Criminal justice reform gets Trump (and Jared Kushner) rare liberal accolades

Jared Kushner joins President Donald Trump as he holds a press conference to discuss a revised U.S. trade agreement with Mexico and Canada in the Rose Garden of the White House, Oct. 1, 2018. (Chip Somodevilla/Getty Images)

by Ron Kampeas

WASHINGTON (JTA) — Who says President Donald Trump isn’t a uniter? Just in time for the holiday season, he handed bipartisan comity two gifts: a criminal justice reform bill and a pullout of 2,000 U.S. troops from Syria.

Of course, there’s a key distinction: Trump heeded key advisers on criminal justice reform and his voice helped precipitate a groundswell of bipartisan support for the legislation, which Trump signed Friday; Trump bucked key advisers on Syria, and his decision shocked Republicans and Democrats into agreement that it’s a terrible idea.

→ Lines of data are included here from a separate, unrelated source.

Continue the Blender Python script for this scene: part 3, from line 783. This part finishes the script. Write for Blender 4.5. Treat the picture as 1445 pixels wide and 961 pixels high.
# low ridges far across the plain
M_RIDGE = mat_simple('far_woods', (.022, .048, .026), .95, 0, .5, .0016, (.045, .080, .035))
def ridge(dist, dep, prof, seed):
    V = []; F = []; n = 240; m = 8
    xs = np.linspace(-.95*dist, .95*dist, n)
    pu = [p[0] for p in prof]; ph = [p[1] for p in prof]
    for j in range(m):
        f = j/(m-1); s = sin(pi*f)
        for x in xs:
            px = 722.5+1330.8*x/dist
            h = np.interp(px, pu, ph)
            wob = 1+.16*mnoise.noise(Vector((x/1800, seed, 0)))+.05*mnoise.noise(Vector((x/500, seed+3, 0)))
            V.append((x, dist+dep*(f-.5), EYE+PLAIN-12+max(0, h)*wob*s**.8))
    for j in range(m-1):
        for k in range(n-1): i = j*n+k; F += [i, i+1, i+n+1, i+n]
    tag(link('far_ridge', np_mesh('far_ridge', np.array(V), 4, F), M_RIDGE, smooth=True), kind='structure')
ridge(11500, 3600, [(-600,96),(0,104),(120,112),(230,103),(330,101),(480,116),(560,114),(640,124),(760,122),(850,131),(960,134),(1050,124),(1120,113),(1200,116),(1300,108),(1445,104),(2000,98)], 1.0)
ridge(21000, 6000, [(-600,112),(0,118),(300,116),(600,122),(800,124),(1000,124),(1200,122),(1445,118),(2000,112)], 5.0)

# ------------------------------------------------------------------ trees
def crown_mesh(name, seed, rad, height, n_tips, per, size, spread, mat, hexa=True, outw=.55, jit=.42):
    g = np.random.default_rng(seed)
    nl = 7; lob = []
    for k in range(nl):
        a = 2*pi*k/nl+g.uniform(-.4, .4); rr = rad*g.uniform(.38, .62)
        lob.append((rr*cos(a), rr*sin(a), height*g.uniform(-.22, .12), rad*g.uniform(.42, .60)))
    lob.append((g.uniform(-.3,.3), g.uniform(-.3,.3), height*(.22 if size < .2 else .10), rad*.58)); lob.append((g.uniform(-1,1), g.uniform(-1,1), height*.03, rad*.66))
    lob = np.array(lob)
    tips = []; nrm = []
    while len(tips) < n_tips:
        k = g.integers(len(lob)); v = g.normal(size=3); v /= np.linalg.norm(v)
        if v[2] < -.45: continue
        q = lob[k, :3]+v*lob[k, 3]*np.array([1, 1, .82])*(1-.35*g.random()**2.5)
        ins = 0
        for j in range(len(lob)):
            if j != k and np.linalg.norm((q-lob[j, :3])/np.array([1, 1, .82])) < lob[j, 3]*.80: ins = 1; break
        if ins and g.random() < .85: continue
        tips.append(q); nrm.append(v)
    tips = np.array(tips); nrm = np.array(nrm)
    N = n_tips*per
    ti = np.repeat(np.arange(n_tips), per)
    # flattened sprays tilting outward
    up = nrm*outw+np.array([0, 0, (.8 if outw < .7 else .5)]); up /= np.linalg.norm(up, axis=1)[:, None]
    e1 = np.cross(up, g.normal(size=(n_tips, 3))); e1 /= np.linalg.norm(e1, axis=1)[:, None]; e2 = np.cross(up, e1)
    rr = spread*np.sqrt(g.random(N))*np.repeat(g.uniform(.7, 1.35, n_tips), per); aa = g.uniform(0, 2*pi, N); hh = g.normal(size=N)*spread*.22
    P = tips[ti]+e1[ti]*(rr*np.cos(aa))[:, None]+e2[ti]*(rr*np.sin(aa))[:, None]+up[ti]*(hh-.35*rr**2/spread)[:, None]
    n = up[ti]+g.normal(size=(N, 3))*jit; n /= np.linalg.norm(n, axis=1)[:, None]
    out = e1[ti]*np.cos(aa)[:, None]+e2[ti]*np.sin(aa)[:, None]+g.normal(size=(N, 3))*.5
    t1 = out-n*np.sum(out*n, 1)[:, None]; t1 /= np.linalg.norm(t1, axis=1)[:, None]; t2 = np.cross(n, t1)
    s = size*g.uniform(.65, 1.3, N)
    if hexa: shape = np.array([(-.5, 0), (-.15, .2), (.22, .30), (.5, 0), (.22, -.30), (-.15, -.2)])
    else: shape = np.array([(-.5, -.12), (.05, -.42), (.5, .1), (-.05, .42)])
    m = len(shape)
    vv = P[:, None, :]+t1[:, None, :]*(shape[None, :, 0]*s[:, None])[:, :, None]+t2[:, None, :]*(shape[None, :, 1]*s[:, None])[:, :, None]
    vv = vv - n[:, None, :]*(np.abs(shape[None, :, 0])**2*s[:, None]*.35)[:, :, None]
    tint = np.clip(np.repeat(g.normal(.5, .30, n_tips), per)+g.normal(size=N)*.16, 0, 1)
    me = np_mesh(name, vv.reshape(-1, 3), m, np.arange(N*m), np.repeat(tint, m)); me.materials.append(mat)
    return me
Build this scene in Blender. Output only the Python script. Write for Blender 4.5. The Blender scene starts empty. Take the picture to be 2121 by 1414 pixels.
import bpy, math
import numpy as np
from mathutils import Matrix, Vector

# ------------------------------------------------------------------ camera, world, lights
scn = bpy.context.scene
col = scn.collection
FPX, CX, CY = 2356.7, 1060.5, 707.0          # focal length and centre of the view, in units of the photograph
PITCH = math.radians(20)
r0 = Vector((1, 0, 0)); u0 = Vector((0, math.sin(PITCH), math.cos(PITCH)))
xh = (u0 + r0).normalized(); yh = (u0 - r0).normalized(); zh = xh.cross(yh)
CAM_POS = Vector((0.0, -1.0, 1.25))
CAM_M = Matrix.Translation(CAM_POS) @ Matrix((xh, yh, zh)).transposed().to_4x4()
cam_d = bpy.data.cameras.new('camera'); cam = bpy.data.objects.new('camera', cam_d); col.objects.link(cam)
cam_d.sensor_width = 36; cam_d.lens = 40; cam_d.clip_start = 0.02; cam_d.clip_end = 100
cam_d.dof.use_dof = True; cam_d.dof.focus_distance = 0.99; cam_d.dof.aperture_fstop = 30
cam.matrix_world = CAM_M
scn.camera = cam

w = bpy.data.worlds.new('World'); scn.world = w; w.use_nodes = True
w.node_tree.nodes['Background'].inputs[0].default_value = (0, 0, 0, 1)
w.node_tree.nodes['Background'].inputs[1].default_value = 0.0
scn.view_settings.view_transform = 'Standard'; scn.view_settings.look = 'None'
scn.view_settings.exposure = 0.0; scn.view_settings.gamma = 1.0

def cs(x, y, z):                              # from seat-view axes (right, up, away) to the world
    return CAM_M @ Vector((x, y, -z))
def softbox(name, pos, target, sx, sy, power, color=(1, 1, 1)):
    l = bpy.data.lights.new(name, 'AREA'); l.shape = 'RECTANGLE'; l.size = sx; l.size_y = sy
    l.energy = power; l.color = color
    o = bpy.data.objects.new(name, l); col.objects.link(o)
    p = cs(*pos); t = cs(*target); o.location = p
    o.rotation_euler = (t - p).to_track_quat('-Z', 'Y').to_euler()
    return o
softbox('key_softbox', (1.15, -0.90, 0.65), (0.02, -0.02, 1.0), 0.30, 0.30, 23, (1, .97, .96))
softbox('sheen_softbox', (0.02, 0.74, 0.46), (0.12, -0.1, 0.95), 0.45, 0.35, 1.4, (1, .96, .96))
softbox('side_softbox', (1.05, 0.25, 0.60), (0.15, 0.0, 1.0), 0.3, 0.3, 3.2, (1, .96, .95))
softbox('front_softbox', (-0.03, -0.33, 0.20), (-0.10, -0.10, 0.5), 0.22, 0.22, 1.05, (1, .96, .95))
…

The key adviser Trump heeded on criminal justice reform was his Jewish son-in-law Jared Kushner, who has been an activist on the issue ever since his father, Charles Kushner, served a term for fraud and tax evasion. The bill, which eases mandatory prison sentences, expands allowances for good behavior and expands programs to address recidivism, sailed through the Senate and the House and was on its way to Trump’s desk when this was written. It affects only federal prisoners.

After Trump was elected, Kushner and his wife, Ivanka, were touted by their friends as the onetime liberal Democrats who would steer dad to the center. That reputation disintegrated after Trump ignored their (reported) pleas on immigration, LGBTQ rights and shucking off the far right.

But score one for Kushner in the yes-he-has-influence column: Sen. Dick Durbin, D-Ill., the second-ranked Democrat in the Senate, said Kushner was the reason why a bill passed that President Barack Obama could not get through. “A breakthrough I’d never expect — the election of Donald Trump as president,” Durbin told NBC. “What does that have to do with this? He brought his son-in-law to town.”

On board was Kushner’s fellow New Yorker, Sen. Chuck Schumer, D-Calif. “The bill makes smart changes to our criminal justice system to make it fairer, more humane, more just,” he said on Twitter on Dec. 18, ahead of the Senate vote.

Anthony Romero, the American Civil Liberties Union director, praised Kushner for being “dogged” and “tenacious.” “It’s lovely to have a rapport on an issue you can agree with,” Romero told The Associated Press.

Administration officials have been hinting that Kushner’s long delayed Middle East proposal is on its way. Maybe he can make it a twofer?